I don't know why Ken makes so much levain - none of it makes sense to me from a science point of view but bakers believe all kinds of things that aren't true - like satainlees steel bowls shoiuldn't be used or that b eginning starters shouldn't be covered  witha lid or cling film because the wee beaties they want to capture float out of the air in their kitchens into their starter cultures.

Always watch the dough to be where it shpould be for the next step and nit the clock.  Everything in kitchen is different than someone elses: flour, water, starter, temperatures, humidity etc so the times for ferment and proof will be different as well.

Jane Dough's picture
Jane Dough

I long since decided to give Mr Forkish the benefit of the doubt and assume he knows what he's doing.  He's going for a very specific flavour profile and possibly the way he builds the leaven for home use brings it as close as he thinks is possible in a home environment.

I realize that's a lot of assuming but I have long wondered if you do get .e.g. a more mellow flavour if you use a portion of a large leaven build. And if so, what percentage of the leaven to the flour?  Obviously the rate at which the nutrients are consumed will be at a slower pace than a 50 g build. Or maybe not? 

Experience has taught us that you can create an excellent loaf with leaven from very different hydrations and from different points of the refresh.   And, going one step further,  the BF and the prove time also impact.  And do you BF or prove cold or warm?  From varying these components you influence  the flavour profile.  Each change  dominos on another. 

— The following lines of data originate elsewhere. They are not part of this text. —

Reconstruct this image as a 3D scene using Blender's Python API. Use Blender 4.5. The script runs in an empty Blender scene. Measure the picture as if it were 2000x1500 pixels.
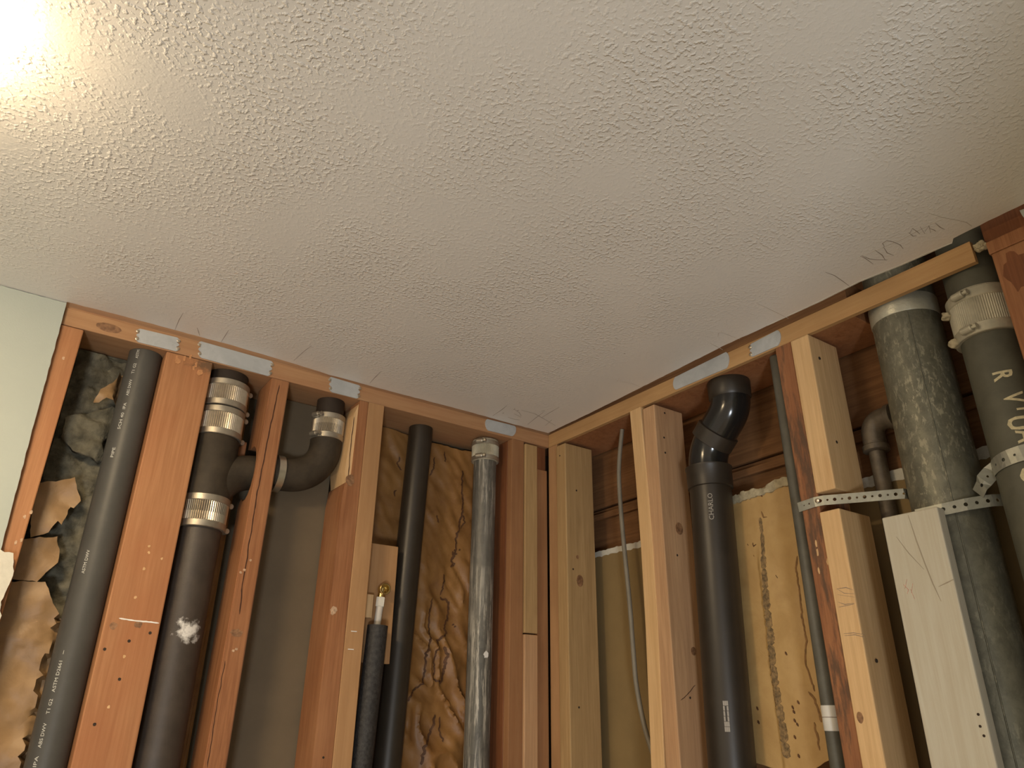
import bpy, bmesh, math, random
from mathutils import Vector, Matrix, noise, geometry
random.seed(4)
S = bpy.context.scene
COL = S.collection
H = 2.40                                    # ceiling height; all z below are given relative to the ceiling

# ------------------------------------------------------------------ camera, light, exposure
cam_d = bpy.data.cameras.new('camera'); cam = bpy.data.objects.new('camera', cam_d); COL.objects.link(cam)
cam_d.sensor_fit = 'HORIZONTAL'; cam_d.sensor_width = 36; cam_d.lens = 36*1445/2000; cam_d.clip_start = .02
_f = Vector((0.51577426, 0.749055, 0.41580466)); _r = Vector((0.82034511, -0.57173475, 0.01238053)); _u = Vector((-0.24700367, -0.33471776, 0.90936968))
cam.matrix_world = Matrix(((_r.x,_u.x,-_f.x,-1.11702567),(_r.y,_u.y,-_f.y,-1.45014368),(_r.z,_u.z,-_f.z,H-0.69174195),(0,0,0,1)))
S.camera = cam
W = bpy.data.worlds.new('world'); S.world = W; W.use_nodes = True
W.node_tree.nodes['Background'].inputs[0].default_value = (1.0, .84, .64, 1)
W.node_tree.nodes['Background'].inputs[1].default_value = .74
S.view_settings.view_transform = 'Standard'; S.view_settings.look = 'None'
S.view_settings.exposure = 0; S.view_settings.gamma = 1; S.view_settings.use_curve_mapping = False
def area(name, loc, target, size, power, color):
    d = bpy.data.lights.new(name, 'AREA'); d.shape = 'RECTANGLE'; d.size, d.size_y = size; d.energy = power; d.color = color
    o = bpy.data.objects.new(name, d); COL.objects.link(o); o.location = loc
    o.rotation_euler = (Vector(target)-Vector(loc)).to_track_quat('-Z', 'Y').to_euler(); return o
area('hall_daylight', (-2.05, -3.1, H-1.75), (-.55, -1.1, H-.0), (.35, .40), 34, (.86, .93, 1.0))
LAMP = (-1.375, -.655); LAMP_STRENGTH = 96

# ------------------------------------------------------------------ node helpers
def new_mat(name):
    m = bpy.data.materials.new(name); m.use_nodes = True
    nt = m.node_tree; b = nt.nodes['Principled BSDF']; return m, nt, b
def N(nt, t, **kw):
    n = nt.nodes.new(t)
    for k, v in kw.items():
        if hasattr(n, k) and k not in n.inputs: setattr(n, k, v)
        else: n.inputs[k].default_value = v
    return n
def c4(c): return (c[0], c[1], c[2], 1)
def coords(nt, scale, rand=True, kind='Object'):
    tc = N(nt, 'ShaderNodeTexCoord'); mp = N(nt, 'ShaderNodeMapping'); mp.inputs['Scale'].default_value = scale
    if rand:
        oi = N(nt, 'ShaderNodeObjectInfo'); mu = N(nt, 'ShaderNodeMath', operation='MULTIPLY'); mu.inputs[1].default_value = 37.
        nt.links.new(oi.outputs['Random'], mu.inputs[0]); cx = N(nt, 'ShaderNodeCombineXYZ')
        for k in range(3): nt.links.new(mu.outputs[0], cx.inputs[k])
        nt.links.new(cx.outputs[0], mp.inputs['Location'])
    nt.links.new(tc.outputs[kind], mp.inputs[0]); return mp
def tex_noise(nt, vec, scale, detail=4, rough=.55, dist=0.):
    n = N(nt, 'ShaderNodeTexNoise'); n.inputs['Scale'].default_value = scale; n.inputs['Detail'].default_value = detail
    n.inputs['Roughness'].default_value = rough; n.inputs['Distortion'].default_value = dist
    nt.links.new(vec.outputs[0], n.inputs['Vector']); return n
def ramp(nt, src, stops, out='Fac'):
    r = N(nt, 'ShaderNodeValToRGB'); e = r.color_ramp.elements
    while len(e) < len(stops): e.new(.5)
    for k, (p, c) in enumerate(stops):
        e[k].position = p; e[k].color = c4(c) if not isinstance(c, (int, float)) else (c, c, c, 1)
    nt.links.new(src.outputs[out], r.inputs[0]); return r
def mix(nt, fac, a, b, mode='MIX'):
    m = N(nt, 'ShaderNodeMixRGB', blend_type=mode)
    for k, v in ((0, fac), (1, a), (2, b)):
        if isinstance(v, (int, float)): m.inputs[k].default_value = v
        elif isinstance(v, tuple): m.inputs[k].default_value = c4(v)
        else: nt.links.new(v.outputs[0], m.inputs[k])
    return m
def bump(nt, b, src, strength, dist):
    n = N(nt, 'ShaderNodeBump'); n.inputs['Strength'].default_value = strength; n.inputs['Distance'].default_value = dist
    nt.links.new(src.outputs[0], n.inputs['Height']); nt.links.new(n.outputs[0], b.inputs['Normal']); return n
def splat(nt, colnode, centre, radius, colour, thresh=.45, scale=90., stretch=(1,1,1)):
    """a paint mark of its own shape: noisy blob round a point of the object"""
    tc = N(nt, 'ShaderNodeTexCoord'); s = N(nt, 'ShaderNodeVectorMath', operation='SUBTRACT'); s.inputs[1].default_value = centre
    nt.links.new(tc.outputs['Object'], s.inputs[0]); sc = N(nt, 'ShaderNodeVectorMath', operation='MULTIPLY'); sc.inputs[1].default_value = tuple(1/radius/k for k in stretch)
    nt.links.new(s.outputs[0], sc.inputs[0]); ln = N(nt, 'ShaderNodeVectorMath', operation='LENGTH'); nt.links.new(sc.outputs[0], ln.inputs[0])
    nz = tex_noise(nt, tc, scale, 5, .65); nt.links.new(tc.outputs['Object'], nz.inputs['Vector'])
    ad = N(nt, 'ShaderNodeMath', operation='SUBTRACT'); nt.links.new(nz.outputs[0], ad.inputs[0])
    h = N(nt, 'ShaderNodeMath', operation='MULTIPLY'); h.inputs[1].default_value = .5; nt.links.new(ln.outputs['Value'], h.inputs[0]); nt.links.new(h.outputs[0], ad.inputs[1])
    r = ramp(nt, ad, [(thresh-.22, 0.), (thresh, 1.)], 'Value'); return mix(nt, r, colnode, colour)

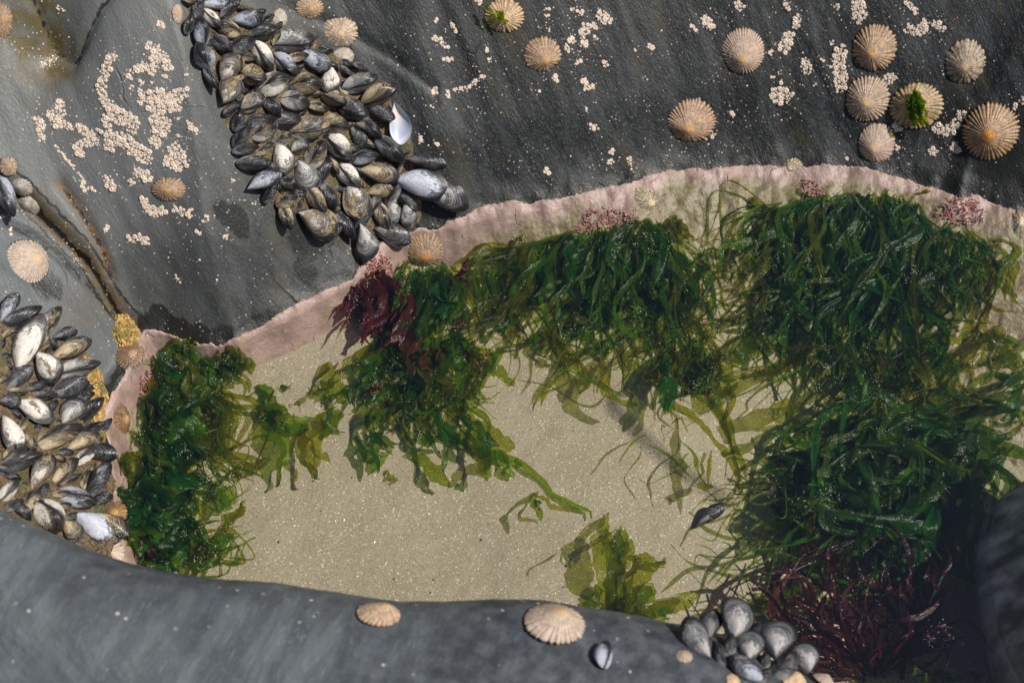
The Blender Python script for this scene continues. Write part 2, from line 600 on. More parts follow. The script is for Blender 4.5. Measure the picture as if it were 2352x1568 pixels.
def blob(c, s):
    return gauss(xs, ys, on_base([c])[0], s)


for c, s in (((1075, 158), 0.011), ((1000, 220), 0.008), ((1715, 215), 0.013), ((1780, 325), 0.010), ((550, 520), 0.011), ((520, 510), 0.009),
             ((1590, 315), 0.014), ((1670, 160), 0.01), ((2180, 250), 0.016), ((2080, 300), 0.014), ((2260, 330), 0.022), ((1990, 360), 0.016),
             ((100, 640), 0.014), ((365, 730), 0.010), ((980, 500), 0.030), ((700, 540), 0.02), ((2300, 420), 0.03), ((700, 620), 0.012)):
    damp = np.maximum(damp, 0.75 * blob(c, s))
rust = 0.9 * np.exp(-(cs / 0.005) ** 2) * sstep(-0.18, -0.26, xs) + 1.0 * np.exp(-(seg_dist(xs, ys, CRACK2) / 0.004) ** 2)
rust = np.clip(rust + 0.8 * blob((110, 125), 0.010) + 0.25 * blob((170, 700), 0.012), 0, 1) * sstep(0.0, 0.02, dd)
olive = np.clip(1.2 * blob((90, 110), 0.020) + 0.8 * blob((60, 20), 0.015) + np.exp(-(cs / 0.012) ** 2) * 0.7 * sstep(-0.18, -0.26, xs)
                + 0.5 * np.exp(-(seg_dist(xs, ys, BEDLINE) / 0.03) ** 2), 0, 1) * sstep(0.0, 0.02, dd)
gloss = np.clip(0.8 * blob((140, 80), 0.014) + 0.5 * blob((100, 110), 0.016) + 0.15 * slab + 0.8 * blob((190, 590), 0.008) + 0.5 * blob((1900, 400), .02), 0, 1)
P = np.stack([xs, ys, HG.ravel()], 1)
rock = obj('rock_slope', big_grid('rock_slope', P, len(gy), len(gx), MAT_ROCK,
                                  dict(cdist=cs, sdist=seg_dist(xs, ys, SLABCRACK), c2dist=seg_dist(xs, ys, CRACK2), gdist=seg_dist(xs, ys, GROOVE), hdist=seg_dist(xs, ys, HOLLOW_RIDGE), lefty=sstep(-0.18, -0.26, xs) * sstep(0, 0.01, dd), slab=slab, bulge=bulge, damp=damp, rust=rust, olive=olive, gloss=gloss)), kind='structure',
           label='dark slate rock slope rising from the pool')

sx, sy = np.arange(-0.6, 0.86, 0.0035), np.arange(-0.62, 0.36, 0.0035)
SX, SY = np.meshgrid(sx, sy)
obj('sand', big_grid('sand', np.stack([SX.ravel(), SY.ravel(), sand_h(SX.ravel(), SY.ravel())], 1), len(sy), len(sx), MAT_SAND),
    kind='structure', label='pale sand on the floor of the pool')

wx, wy = np.linspace(-0.58, 0.86, 60), np.linspace(-0.62, 0.38, 40)
WX, WY = np.meshgrid(wx, wy)
obj('water', big_grid('water', np.stack([WX.ravel(), WY.ravel(), 0 * WX.ravel()], 1), len(wy), len(wx), MAT_WATER),
    kind='structure', label='clear still water of the pool')

# coralline crust along the far shore: a thin sheet with a ragged upper edge
SH = np.array(POOL[:len(SHORE) + 1])
LEFT = np.array(POOL[-6:])
line = np.vstack([LEFT, SH])
segl = np.r_[0, np.cumsum(np.hypot(*np.diff(line, axis=0).T))]
NS = 1350
sv_ = np.linspace(0, segl[-1], NS)
lx, ly = np.interp(sv_, segl, line[:, 0]), np.interp(sv_, segl, line[:, 1])
k = np.ones(9) / 9
lxs, lys = np.convolve(np.pad(lx, 4, 'edge'), k, 'valid'), np.convolve(np.pad(ly, 4, 'edge'), k, 'valid')
tx, ty = np.gradient(lxs), np.gradient(lys)
tx, ty = np.convolve(np.pad(tx, 15, 'edge'), np.ones(31) / 31, 'valid'), np.convolve(np.pad(ty, 15, 'edge'), np.ones(31) / 31, 'valid')
ln = np.hypot(tx, ty)
nx_, ny_ = -ty / ln, tx / ln                     # outward (land side)
edge = 0.0032 + 0.0075 * fbm(sv_ * 17, 0 * sv_, 61, 5) + 0.0026 * np.abs(fbm(sv_ * 230, 0 * sv_ + 3, 62, 3))
gap = np.exp(-((sv_ - np.interp(0, [0], [0])) * 0))  # keep full length
rows = np.r_[0.0, 0.0005, 0.0015, np.linspace(0.003, 0.30, 110)]
px_ = lxs[None] + nx_[None] * (edge[None] - rows[:, None])
py_ = lys[None] + ny_[None] * (edge[None] - rows[:, None])
thick = np.array([-0.002, 0.0016, 0.0026] + list(0.0030 - 0.0012 * np.linspace(0, 1, len(rows) - 3)))[:, None]
thick = thick + np.where(np.arange(len(rows))[:, None] > 1, 0.0016 * fbm(px_ * 110, py_ * 110, 63, 4), 0)
pz_ = rock_h(px_, py_) + thick
dep = np.repeat(rows[:, None], NS, 1)
sandyness = sstep(-0.10, 0.02, px_)
obj('coralline_crust', big_grid('coralline_crust', np.stack([px_.ravel(), py_.ravel(), pz_.ravel()], 1), len(rows), NS, MAT_CRUST,
                                dict(depth=dep.ravel(), sandy=sandyness.ravel())),
    label='pink coralline crust lining the waterline under the dark rock', cat='crust')

# foreground ledge: a convex rock swept along its skyline
SKY_X = [-700, -300, 0, 100, 200, 300, 400, 520, 650, 800, 920, 1050, 1150, 1250, 1350, 1450, 1560, 1660, 1760, 1880, 2000, 2200, 2500, 2900]
SKY_Y = [1010, 1080, 1170, 1215, 1260, 1295, 1315, 1330, 1340, 1365, 1382, 1380, 1375, 1378, 1395, 1412, 1432, 1462, 1510, 1562, 1625, 1700, 1780, 1880]
SKY_Z = [0.20, 0.18, 0.165, 0.16, 0.155, 0.15, 0.145, 0.14, 0.135, 0.13, 0.125, 0.12, 0.115, 0.11, 0.105, 0.10, 0.095, 0.09, 0.08, 0.07, 0.06, 0.05, 0.05, 0.05]
cx = np.arange(-700, 2900, 7.0)
cyv = np.interp(cx, SKY_X, SKY_Y)
czv = np.interp(cx, SKY_X, SKY_Z)
kk = np.hanning(15)
kk /= kk.sum()
cyv = np.convolve(np.pad(cyv, 7, 'edge'), kk, 'valid')
czv = np.convolve(np.pad(czv, 7, 'edge'), kk, 'valid')
P0 = at_z(cx, cyv, czv)
RD = rays(cx, cyv)
Zv = np.array((0, 0, 1.0))
NN = Zv[None] - RD * RD[:, 2:3]
NN /= np.linalg.norm(NN, axis=1)[:, None]
# profile: list of (offset along N, offset along -r) per step
prof = []
phi, a_, b_ = 0.0, 0.0, 0.0
ds = 0.003
front = [(0.0, 0.0, 0.0)]
for i in range(200):
    rad = 0.06 if phi < R(48) else 0.42
    if phi > R(78):
        rad = 3.0
    phi += ds / rad
    a_ += -math.sin(phi) * ds
    b_ += math.cos(phi) * ds
    front.append((a_, b_, phi))
back = []
phi, a_, b_ = 0.0, 0.0, 0.0
for i in range(120):
    rad = 0.085
    if phi < -R(50):
        rad = 5.0
    phi -= ds / rad
    a_ -= -math.sin(phi) * ds
    b_ -= math.cos(phi) * ds
    back.append((a_, b_, phi))
prof = back[::-1] + front
AA, BB, PHI = np.array(prof).T
F = P0[None] + NN[None] * AA[:, None, None] - RD[None] * BB[:, None, None]
FN = NN[None] * np.cos(PHI)[:, None, None] - RD[None] * np.sin(PHI)[:, None, None]
arc = (np.arange(len(prof)) - len(back)) * ds
S1, S2 = np.meshgrid(cx * 0.00035, arc)
fd = 0.0045 * fbm(S1 * 6, S2 * 6, 71, 2) * sstep(0.0, 0.10, np.abs(S2)) + 0.0009 * fbm(S1 * 60, S2 * 40, 72, 4)
F = F + FN * fd[..., None]
nr, nc = F.shape[:2]
fore_mesh = big_grid('rock_ledge', F.reshape(-1, 3), nr, nc, MAT_FORE)
obj('rock_ledge', fore_mesh, kind='structure', label='smooth grey slate ledge nearest the camera')
fv = F.reshape(-1, 3)
FORE = BVHTree.FromPolygons([Vector(q) for q in fv], [tuple(f) for f in grid_faces(nr, nc)])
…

So my thought is that you are still going to get a fine Forkish loaf using whatever starter/leaven you want as long as it's healthy.  You just may not get the flavour of a true Forkish.  And you probably won't get that anyway because you don't have his kitchen, his flour, his touch and so on.   

And that's my two cents - right or wrong. :).  Musings only.   I'm still a newbie against many of the experienced bakers years of practical experience.